Hello, from my warmer artificially lit musically accompanied roofed desk. That sounded so good from the inside of a soggy sleeping bag draped over rocks and sucking the moisture from the wall of our 3-person tent sad overhead with rain about 2AM Saturday. Great plans and maps and instant soups Thursday ended successfully in failure on Saturday. Thomas and Felix at least slept nearly 12 hours. I passed one of those nights in which you at least believe you didn't sleep until you got so frustrated that you fell asleep.

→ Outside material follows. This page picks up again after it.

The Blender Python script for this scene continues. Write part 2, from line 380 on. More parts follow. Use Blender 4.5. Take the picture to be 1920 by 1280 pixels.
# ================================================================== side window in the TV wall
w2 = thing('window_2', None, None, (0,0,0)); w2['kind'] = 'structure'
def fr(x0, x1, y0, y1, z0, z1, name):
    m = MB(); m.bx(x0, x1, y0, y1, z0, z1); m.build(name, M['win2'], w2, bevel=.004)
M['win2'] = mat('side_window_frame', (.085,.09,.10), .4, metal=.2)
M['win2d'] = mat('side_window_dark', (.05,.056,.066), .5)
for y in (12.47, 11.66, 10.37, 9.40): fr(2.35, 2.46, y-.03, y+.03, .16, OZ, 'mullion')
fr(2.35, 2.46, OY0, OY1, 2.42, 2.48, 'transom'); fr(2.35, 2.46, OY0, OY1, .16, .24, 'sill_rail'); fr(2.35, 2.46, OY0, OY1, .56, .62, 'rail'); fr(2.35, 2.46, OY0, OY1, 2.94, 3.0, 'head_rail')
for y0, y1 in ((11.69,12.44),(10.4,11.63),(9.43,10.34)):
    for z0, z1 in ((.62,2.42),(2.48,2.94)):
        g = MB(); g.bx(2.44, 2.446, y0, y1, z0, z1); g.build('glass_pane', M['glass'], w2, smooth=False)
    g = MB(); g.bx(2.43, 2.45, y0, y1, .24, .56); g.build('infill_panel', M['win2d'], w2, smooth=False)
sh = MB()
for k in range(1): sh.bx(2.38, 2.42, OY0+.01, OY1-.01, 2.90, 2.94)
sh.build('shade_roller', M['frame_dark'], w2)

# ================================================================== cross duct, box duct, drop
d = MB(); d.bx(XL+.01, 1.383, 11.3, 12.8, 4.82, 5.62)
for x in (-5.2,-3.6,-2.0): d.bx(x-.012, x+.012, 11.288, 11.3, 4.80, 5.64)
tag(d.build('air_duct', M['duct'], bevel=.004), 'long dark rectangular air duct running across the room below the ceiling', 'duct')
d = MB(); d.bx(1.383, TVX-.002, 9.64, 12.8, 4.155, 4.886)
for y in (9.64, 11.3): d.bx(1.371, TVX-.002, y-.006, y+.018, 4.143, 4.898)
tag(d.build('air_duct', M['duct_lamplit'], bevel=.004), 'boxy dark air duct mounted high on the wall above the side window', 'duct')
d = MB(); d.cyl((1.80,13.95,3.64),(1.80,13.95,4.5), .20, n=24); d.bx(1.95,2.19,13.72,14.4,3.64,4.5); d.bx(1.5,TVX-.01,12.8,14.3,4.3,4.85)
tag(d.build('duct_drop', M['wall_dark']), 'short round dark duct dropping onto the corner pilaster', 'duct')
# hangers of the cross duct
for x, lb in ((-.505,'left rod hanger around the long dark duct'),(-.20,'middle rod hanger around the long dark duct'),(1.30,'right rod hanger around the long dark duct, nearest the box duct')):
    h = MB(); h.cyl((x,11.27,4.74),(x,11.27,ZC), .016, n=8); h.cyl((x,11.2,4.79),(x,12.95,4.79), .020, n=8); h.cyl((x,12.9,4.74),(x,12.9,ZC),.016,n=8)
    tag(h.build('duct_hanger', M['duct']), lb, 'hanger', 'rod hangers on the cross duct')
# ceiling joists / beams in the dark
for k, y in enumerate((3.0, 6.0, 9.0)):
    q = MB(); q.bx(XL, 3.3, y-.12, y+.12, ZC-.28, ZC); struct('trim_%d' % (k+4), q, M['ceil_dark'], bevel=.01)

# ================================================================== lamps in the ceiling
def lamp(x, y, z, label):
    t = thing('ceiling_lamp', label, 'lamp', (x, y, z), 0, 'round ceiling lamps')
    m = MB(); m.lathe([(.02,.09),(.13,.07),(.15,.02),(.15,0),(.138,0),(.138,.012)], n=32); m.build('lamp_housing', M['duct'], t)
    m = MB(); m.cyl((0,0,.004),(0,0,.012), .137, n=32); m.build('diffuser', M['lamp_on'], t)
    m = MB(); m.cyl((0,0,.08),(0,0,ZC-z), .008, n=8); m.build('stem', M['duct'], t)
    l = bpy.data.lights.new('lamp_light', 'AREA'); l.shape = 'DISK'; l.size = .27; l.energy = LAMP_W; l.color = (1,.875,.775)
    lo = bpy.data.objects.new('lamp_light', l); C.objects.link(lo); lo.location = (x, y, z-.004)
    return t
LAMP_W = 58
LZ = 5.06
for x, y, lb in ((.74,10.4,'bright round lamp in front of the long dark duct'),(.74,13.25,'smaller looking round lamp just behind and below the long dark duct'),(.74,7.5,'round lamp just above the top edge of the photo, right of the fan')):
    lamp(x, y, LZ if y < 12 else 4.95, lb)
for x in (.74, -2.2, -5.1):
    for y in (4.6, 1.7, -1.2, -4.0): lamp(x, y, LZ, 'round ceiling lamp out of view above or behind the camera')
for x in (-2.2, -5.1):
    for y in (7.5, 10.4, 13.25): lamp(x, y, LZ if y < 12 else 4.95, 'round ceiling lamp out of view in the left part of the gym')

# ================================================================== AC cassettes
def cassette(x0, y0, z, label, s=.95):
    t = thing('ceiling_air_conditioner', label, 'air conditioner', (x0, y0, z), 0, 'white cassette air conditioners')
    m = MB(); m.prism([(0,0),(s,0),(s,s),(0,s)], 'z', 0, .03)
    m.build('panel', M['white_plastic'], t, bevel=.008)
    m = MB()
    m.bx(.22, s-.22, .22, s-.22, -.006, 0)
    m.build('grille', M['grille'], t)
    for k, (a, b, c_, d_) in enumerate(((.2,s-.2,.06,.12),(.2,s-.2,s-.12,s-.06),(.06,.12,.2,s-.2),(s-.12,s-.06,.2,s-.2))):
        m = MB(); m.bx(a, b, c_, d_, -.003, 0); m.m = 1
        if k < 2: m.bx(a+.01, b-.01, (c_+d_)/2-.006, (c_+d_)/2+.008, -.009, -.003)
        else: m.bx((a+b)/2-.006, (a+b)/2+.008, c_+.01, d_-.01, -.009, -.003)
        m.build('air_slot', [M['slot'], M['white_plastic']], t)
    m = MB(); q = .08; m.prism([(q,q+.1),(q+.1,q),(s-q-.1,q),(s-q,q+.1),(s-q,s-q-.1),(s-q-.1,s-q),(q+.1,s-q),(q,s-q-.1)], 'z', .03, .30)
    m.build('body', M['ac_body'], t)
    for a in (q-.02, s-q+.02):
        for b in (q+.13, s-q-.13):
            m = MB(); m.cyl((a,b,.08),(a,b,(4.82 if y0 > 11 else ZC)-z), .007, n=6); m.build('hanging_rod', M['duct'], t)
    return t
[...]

We left on Friday from the bus station in Santiago. As is necessary, I didn't arrive at the station until the bus was pulling out. It's not interesting otherwise. After 3 hours, we arrived in Talca, a smallish town with a train station and a bridge, one of those towns that always feels sort of wet and mildewy. To kill time while waiting for our next bus to the Reserve in Vilches, we bought some bread and horse jerky, which the vendor nearly forced into my bag. It's better with bread. The bus to Vilches is one of those in which your stop is always, ahhh, just another 10 minutes, ahhh just another ten minutes, until you realize that you are the only person on the bus. Actually we were three, so there were three of us bumping along in the darkness, a black that city kids don't know very well. The bus stopped. Here you go: just fall the road up that way a few kilometers, passed the first guard house - closed - through some gates, and there should be another one - open - where you can inscribe yourselves and pay. Just up this road? And we'll see the house from the road? That's right. And the bus trundled off. Actually, that's when it got dark. Armpit of a cave dark, cloudy, no stars, and the increasing flashes of lighting on the horizon.
Luckily, both Felix and Thomas are intelligent. Felix served in the German military and Thomas in the Austrian. They had headlamps, which enabled us to see the rocks we were about to walk over. The thunder welcomed us and the rain followed. And you know how in Texas we're proud of our big rain drops? You Seattleites know nothing about rain! Well chilean drops put them to shame. They're thick or something, like skydiving tadpoles. After about ten uphill minutes, we noticed some large flashing white bodies about 50 feet ahead. There are pumas in the reserve ya know. They looked to be dancing sort of jerkily, like they had taken classes from some enterprising gringo. And these pumas made this really strange plaintive reeeuuaaaaahhhhh honk sound. And they were 3, bolting from side to side. OK they were cows. But it scared us pretty good. And we scared them too, which scared us even more. They stayed ahead of us for the entire 2-3 kilometers until the final gate, where they were cornered. And a cornered car-sized animal is no friend of mine. They bolted blindly, crashing from one side of the path's barbed wire to the other. One really went crazy and went crashing from side to side all the way past us down the path. But the pumas were gone and we had reached the guard house supposedly open.
No one inside of course. And the path was turning into a river so we decided to pitch the tent. Fortunately Thomas decided to come with us. Because if he hadn't, we would have settled for my friend's two person tent, which is permeable and not long enough for male gringos. But instead we had to hunt this one down, an expensive orange one from Italy that was mostly impermeable. Unfortunately (the whole trip was one of those "fortunately... Unfortunately... Fortunately... Unfortunately..." games), my backpack isn't impermeable so everything inside was soaked. Wet socks and a soggy sleeping bag kept me company all night. Miraculously I didn't get really sick.
It rained all night and into the next day. We woke up and ate our bread. Felix was courageous enough to leave the dry triangle of the tend and explore the guard house next door. A clueless man sat at a desk smoking marijuana. I don' think he really worked there, but he had a truck so someone had asked him to fill in. He explained that the usual guard had died yesterday in some sort of "accident" which he never clarified and that the back up guard was out of the country. He said it was impossible for us to continue with our plans to hike up the mountain and through the reserve because it was snowing a little further up and the path was a river. At about 1 in the afternoon, he drove us down to a little house with a hut and fire for drying things. We had tea and thawed a bit. After talking with the 3 people who seemed to work/live there, Felix figured out that one of the women was the aunt of this girl at the Chilean embassy in Berlin he had a crush on. They exchanged emails. It's hard to tell how many of these encounters are true, since we've taken to creating false identities, gently lying about our lives. It's much more interesting than repeating the usual banal, I'm from the US, studying literature at the Catolica, here until July, living with a family... bla blah 21 years blah. But he's actually from Berlin so it could be. I had a nice conversation about my impending difficulties with finding work as a journalist in Finland. Everyone agreed.
We returned on the bus an hour or so later. The luggage compartment was a pond. The man apologized, saying this is a rural bus. It's a little humbling. The sun came out to make fun of us and shined bright the rest of the ride. We were too dampened to try to return and complete our 3 day planned hike. But what a beautiful countryside! from the shelter of the bus that is. It makes you realize that you are a city kid.